Fraud Intelligence
A new approach for a new era
We are currently in the middle of one of the worst recessions since the 1930s, writes Jim Gee of Macintyre Hudson LLP. The International Monetary Fund estimates that financial institutions will have to write off a total of US$4.1 trillion of assets; UK unemployment has increased by 753,000 over the last twelve months, to reach 2.38 million; 150,000 bankruptcies are forecast for 2009; public expenditure reductions of between 10-15% are predicted and our economy has shrunk by 4.9% since the first quarter of 2008. This is affecting our work as counter fraud specialists. We need to understand the changing nature and extent of the threat that we face and to be clear about what we can do.
Jim Gee (+44 (0) 207 429 4184, Jim.Gee@mhllp.co.uk) is Director of Counter Fraud Services for Macintyre Hudson LLP and Chair of the Centre for Counter Fraud Studies. During more than 25 years as a counter fraud specialist, he led the team which cleaned up London Borough of Lambeth in the late 1990s; advised the House of Commons Social Security Select Committee on fraud; advised Rt. Hon. Frank Field M.P. during his time as Minister of State for Welfare Reform; was CEO of the NHS Counter Fraud Service and founding Director-General of the European Healthcare Fraud and Corruption Network; and worked as a senior advisor to the Attorney General on the Government’s Fraud Review.

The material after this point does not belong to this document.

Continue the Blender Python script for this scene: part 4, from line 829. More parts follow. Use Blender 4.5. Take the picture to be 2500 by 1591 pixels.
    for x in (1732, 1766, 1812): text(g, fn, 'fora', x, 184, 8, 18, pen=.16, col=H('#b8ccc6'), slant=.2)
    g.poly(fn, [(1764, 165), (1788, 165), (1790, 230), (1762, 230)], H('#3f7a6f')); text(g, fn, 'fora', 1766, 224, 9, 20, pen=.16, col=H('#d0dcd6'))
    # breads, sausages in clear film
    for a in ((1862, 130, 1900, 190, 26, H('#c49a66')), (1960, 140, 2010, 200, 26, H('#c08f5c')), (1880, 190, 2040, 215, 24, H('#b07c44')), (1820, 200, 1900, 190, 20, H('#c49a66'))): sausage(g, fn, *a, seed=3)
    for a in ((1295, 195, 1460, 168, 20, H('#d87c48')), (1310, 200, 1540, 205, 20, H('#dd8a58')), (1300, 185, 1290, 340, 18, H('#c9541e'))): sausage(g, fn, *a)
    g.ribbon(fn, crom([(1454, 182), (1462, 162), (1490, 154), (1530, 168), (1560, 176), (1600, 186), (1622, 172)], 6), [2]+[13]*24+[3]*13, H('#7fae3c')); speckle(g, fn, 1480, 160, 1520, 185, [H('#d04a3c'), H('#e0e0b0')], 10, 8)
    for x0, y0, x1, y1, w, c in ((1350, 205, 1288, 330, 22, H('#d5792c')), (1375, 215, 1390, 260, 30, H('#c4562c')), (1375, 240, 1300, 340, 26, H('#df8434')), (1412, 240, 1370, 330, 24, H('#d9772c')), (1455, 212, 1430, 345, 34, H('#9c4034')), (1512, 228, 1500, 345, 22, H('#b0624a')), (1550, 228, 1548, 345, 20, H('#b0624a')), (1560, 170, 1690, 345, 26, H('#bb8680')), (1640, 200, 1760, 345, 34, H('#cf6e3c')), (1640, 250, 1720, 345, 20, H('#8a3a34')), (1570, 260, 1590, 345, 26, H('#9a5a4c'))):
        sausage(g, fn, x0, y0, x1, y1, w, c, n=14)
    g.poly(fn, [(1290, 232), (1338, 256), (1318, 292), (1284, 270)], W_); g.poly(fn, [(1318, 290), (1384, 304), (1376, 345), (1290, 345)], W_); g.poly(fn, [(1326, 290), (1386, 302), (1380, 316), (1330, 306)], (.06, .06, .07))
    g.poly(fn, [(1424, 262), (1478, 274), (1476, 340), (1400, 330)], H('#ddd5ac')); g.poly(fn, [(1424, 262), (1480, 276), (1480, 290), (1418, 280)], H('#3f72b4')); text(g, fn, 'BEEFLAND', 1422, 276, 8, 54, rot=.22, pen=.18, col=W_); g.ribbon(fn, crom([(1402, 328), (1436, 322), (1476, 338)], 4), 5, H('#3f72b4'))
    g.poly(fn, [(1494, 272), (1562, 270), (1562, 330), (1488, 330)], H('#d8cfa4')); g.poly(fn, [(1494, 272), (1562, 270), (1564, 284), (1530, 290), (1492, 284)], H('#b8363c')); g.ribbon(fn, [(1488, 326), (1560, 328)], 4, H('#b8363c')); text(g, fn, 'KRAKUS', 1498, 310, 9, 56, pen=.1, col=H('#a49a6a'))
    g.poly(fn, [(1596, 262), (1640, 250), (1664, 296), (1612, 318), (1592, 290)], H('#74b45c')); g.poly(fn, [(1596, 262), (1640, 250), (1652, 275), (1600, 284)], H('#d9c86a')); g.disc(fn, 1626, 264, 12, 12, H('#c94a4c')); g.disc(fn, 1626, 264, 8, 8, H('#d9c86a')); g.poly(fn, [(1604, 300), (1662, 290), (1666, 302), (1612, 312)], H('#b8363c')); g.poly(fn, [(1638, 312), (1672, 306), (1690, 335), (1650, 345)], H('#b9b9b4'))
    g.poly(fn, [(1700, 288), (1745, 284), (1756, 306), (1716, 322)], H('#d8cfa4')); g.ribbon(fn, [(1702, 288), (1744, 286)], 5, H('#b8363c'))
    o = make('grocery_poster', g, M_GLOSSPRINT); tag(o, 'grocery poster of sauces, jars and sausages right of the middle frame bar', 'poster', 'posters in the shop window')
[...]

I was in Australia in October last year to speak at the conference of Australian Health Insurers. I arrived shortly after
the collapse of Lehman Brothers on 16 September. In the five days I was there US share prices fell by 17%. I can remember
arriving jet-lagged after a 26-hour flight from the UK, being unable to sleep and turning on the television. The US Bloomberg
financial channel was on. A succession of senior bankers appeared saying things like ‘It’s the end of the world as we know
it’. I turned the television off thinking that perhaps it was just the jet-lag, only to turn it back on in time to hear another
one say ‘We’re all doomed!’. Panic was in the air.